■ TASK TO COMPLETE
Return the lines from the line containing "The Blender Python" through the line containing "for lab,px,Y,rx,z0,h,n in" exactly. No other line should appear in the answer.

■ GIVEN INFORMATION
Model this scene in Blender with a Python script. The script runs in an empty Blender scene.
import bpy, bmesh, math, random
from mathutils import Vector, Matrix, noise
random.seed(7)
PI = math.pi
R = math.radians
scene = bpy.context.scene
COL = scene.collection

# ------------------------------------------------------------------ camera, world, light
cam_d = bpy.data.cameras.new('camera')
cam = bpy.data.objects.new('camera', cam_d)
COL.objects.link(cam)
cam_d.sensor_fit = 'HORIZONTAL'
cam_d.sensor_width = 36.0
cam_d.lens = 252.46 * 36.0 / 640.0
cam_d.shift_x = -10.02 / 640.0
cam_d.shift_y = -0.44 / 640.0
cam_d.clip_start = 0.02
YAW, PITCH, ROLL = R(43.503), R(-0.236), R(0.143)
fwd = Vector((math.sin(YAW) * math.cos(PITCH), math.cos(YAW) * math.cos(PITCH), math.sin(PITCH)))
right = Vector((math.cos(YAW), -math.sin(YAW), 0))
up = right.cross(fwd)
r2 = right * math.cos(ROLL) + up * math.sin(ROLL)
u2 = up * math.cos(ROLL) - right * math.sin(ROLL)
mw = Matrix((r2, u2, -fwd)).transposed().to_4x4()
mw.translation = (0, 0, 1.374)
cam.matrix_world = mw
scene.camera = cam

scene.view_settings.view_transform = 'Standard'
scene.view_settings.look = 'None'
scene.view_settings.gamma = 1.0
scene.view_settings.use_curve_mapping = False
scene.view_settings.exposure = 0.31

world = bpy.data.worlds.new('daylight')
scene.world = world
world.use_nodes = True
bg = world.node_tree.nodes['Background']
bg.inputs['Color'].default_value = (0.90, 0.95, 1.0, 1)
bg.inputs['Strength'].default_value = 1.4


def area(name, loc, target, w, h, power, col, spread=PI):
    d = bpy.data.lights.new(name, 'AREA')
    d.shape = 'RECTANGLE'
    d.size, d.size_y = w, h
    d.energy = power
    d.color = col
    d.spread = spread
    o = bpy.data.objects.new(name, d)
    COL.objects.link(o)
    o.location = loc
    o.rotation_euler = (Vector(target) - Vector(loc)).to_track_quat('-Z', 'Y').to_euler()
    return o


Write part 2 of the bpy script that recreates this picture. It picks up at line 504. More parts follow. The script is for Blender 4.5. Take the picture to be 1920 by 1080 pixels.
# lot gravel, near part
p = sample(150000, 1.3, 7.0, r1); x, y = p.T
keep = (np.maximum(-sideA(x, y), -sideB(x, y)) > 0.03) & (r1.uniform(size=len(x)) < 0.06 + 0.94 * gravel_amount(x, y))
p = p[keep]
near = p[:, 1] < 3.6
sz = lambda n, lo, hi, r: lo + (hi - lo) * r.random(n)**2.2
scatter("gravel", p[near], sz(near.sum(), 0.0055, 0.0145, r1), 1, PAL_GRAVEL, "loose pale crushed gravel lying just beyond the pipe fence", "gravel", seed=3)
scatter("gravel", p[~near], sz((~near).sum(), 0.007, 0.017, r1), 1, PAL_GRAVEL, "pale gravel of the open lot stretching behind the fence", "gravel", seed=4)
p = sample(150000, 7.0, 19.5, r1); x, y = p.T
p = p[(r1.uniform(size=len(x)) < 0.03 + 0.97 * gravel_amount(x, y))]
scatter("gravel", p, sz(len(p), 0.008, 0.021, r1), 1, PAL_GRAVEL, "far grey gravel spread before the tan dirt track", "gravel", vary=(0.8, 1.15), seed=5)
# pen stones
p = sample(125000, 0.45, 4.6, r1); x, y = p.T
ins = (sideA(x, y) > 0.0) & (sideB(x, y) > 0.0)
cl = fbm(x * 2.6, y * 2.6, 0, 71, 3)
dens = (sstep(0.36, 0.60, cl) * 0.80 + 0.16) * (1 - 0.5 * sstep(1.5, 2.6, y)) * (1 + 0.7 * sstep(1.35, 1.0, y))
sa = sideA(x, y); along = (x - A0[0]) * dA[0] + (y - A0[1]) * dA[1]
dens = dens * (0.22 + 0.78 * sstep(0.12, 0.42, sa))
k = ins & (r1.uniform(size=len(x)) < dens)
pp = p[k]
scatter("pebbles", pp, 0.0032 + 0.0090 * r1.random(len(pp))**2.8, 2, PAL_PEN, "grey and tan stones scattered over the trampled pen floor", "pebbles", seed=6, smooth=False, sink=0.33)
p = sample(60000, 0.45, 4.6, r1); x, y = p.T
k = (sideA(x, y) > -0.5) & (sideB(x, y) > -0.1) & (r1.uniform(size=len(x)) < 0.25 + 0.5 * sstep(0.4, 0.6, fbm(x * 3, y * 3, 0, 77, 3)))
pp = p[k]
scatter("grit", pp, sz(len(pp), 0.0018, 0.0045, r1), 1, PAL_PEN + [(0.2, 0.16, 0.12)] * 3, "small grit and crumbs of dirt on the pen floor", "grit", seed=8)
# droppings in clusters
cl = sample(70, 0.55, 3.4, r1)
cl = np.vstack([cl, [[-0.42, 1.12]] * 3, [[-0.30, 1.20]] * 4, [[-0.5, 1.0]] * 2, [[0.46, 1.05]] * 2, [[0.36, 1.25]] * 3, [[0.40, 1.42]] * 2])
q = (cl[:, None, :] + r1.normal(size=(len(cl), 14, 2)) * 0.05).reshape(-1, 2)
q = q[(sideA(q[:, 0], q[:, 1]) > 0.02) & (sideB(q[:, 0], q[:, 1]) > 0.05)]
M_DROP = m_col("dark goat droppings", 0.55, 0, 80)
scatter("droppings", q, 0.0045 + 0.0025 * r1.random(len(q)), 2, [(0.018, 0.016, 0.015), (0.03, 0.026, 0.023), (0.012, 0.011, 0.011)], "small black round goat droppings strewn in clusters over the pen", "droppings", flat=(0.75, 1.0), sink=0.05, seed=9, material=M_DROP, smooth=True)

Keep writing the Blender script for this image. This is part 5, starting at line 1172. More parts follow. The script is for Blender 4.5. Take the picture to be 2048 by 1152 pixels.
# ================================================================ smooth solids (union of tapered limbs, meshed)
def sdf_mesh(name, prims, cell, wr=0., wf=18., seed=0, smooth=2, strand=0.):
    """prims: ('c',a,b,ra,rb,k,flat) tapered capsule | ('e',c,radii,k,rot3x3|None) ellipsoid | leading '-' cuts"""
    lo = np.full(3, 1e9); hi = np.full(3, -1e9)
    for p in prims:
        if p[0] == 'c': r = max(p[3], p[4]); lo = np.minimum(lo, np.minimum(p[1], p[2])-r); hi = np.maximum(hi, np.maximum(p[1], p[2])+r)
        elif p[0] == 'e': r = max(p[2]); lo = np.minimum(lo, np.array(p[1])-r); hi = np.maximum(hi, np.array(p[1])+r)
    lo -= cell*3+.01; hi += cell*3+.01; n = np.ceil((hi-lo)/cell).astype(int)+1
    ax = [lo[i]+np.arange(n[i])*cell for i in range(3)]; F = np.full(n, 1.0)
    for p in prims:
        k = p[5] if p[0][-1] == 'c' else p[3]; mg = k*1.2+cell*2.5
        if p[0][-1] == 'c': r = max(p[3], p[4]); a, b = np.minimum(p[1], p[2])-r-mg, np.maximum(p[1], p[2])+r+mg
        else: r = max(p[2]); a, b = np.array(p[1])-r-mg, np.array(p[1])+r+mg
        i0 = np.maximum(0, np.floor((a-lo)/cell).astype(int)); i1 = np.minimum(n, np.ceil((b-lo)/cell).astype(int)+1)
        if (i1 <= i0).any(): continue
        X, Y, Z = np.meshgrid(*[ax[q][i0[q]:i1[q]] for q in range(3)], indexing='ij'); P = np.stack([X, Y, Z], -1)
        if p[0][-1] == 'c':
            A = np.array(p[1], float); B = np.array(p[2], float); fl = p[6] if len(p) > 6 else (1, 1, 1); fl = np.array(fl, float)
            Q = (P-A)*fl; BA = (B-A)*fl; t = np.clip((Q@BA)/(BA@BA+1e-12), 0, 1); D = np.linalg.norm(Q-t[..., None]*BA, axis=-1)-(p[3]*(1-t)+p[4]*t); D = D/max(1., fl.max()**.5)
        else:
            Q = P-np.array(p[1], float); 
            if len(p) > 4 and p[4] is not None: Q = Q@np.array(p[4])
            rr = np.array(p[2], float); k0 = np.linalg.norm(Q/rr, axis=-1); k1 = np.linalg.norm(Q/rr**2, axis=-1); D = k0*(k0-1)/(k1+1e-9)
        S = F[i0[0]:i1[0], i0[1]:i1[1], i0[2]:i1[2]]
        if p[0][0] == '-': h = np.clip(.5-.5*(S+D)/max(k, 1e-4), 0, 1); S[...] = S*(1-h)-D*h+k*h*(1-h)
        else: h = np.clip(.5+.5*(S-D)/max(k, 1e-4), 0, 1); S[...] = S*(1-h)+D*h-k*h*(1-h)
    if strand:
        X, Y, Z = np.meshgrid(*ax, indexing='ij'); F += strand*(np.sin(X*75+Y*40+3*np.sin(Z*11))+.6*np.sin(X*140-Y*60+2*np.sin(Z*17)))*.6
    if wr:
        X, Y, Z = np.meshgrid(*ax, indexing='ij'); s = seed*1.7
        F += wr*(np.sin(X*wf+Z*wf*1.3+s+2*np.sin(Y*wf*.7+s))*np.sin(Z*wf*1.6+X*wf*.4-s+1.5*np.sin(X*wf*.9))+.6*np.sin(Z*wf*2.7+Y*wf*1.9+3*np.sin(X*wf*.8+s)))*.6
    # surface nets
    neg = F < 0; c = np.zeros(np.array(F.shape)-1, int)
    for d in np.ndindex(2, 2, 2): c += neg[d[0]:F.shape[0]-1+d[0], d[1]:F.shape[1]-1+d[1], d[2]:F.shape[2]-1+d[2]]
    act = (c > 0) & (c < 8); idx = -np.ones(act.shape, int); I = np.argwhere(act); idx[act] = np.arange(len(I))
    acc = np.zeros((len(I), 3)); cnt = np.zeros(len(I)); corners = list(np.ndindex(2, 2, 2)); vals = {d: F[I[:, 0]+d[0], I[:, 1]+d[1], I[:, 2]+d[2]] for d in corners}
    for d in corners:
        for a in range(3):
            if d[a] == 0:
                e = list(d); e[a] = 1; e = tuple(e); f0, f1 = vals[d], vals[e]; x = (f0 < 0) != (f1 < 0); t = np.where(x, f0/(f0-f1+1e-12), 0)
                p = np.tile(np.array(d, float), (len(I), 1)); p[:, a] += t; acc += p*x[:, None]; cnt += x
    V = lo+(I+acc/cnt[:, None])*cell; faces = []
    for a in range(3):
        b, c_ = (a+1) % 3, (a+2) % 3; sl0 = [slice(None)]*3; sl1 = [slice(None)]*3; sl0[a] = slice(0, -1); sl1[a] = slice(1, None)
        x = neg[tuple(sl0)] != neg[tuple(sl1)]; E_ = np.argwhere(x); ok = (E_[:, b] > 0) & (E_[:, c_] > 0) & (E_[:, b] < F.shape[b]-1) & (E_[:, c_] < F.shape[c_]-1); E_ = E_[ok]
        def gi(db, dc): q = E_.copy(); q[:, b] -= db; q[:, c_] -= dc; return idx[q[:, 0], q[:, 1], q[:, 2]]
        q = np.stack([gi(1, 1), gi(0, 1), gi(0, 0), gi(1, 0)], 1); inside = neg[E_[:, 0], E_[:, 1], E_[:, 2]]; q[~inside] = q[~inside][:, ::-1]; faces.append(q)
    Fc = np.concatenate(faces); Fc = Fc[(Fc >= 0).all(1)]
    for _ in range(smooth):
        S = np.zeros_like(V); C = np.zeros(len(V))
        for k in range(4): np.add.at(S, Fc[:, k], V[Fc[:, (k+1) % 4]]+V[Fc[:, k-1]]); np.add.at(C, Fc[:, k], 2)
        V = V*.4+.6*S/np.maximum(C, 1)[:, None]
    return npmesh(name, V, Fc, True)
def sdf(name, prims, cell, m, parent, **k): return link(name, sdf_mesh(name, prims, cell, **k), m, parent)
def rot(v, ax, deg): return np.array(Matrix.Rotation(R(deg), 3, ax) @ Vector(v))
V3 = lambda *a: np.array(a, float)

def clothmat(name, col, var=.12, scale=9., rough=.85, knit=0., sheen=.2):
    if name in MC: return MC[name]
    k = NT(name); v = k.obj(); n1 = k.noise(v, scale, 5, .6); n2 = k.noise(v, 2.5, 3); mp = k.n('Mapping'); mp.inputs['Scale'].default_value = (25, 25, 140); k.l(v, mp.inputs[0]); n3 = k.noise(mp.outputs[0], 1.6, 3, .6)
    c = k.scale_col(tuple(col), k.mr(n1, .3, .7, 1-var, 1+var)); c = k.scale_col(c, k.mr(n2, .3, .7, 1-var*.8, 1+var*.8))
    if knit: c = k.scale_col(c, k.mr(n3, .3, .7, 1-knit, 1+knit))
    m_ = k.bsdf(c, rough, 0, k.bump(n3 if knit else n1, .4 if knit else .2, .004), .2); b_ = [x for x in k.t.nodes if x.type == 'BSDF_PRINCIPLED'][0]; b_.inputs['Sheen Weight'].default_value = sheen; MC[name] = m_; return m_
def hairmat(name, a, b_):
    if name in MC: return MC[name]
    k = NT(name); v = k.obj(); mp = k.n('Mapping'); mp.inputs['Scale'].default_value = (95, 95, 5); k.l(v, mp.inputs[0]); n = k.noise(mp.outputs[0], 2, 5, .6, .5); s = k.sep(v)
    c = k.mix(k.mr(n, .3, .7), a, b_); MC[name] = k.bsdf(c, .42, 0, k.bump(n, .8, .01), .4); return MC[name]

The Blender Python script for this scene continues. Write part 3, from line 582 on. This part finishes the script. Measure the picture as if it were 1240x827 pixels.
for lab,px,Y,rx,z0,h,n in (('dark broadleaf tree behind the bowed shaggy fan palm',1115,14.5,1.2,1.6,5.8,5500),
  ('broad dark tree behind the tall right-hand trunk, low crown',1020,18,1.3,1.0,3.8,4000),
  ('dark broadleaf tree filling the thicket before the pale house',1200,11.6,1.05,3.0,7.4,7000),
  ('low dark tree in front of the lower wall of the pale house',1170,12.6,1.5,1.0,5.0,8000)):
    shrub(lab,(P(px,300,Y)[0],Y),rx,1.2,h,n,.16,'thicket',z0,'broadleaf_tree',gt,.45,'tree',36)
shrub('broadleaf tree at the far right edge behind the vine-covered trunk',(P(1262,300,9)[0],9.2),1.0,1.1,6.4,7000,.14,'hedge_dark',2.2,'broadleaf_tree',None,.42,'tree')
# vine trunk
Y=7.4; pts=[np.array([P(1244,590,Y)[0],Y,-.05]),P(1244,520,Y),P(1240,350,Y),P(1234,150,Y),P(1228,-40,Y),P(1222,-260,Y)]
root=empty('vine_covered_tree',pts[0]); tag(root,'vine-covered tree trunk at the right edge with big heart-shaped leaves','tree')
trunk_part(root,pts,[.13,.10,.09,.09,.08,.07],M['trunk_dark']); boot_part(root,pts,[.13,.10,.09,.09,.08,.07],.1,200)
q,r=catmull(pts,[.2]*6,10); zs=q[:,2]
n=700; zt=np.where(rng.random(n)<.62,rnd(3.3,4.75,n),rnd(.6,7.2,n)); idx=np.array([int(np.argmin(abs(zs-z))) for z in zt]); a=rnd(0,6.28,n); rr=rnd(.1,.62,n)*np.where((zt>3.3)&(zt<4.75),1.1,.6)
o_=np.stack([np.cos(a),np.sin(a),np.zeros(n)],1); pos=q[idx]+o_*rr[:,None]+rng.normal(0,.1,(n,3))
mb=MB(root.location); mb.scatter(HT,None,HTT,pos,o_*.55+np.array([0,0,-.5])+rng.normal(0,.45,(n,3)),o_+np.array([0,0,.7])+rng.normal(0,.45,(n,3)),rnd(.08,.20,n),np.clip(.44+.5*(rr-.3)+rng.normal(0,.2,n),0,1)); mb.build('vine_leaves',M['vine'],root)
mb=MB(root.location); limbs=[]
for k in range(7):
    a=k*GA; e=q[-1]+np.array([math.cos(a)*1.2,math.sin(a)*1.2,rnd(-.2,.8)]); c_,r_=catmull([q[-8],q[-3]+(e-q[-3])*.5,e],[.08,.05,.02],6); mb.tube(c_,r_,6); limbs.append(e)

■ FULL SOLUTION
The Blender Python script for this scene continues. Write part 3, from line 582 on. This part finishes the script. Measure the picture as if it were 1240x827 pixels.
for lab,px,Y,rx,z0,h,n in (('dark broadleaf tree behind the bowed shaggy fan palm',1115,14.5,1.2,1.6,5.8,5500),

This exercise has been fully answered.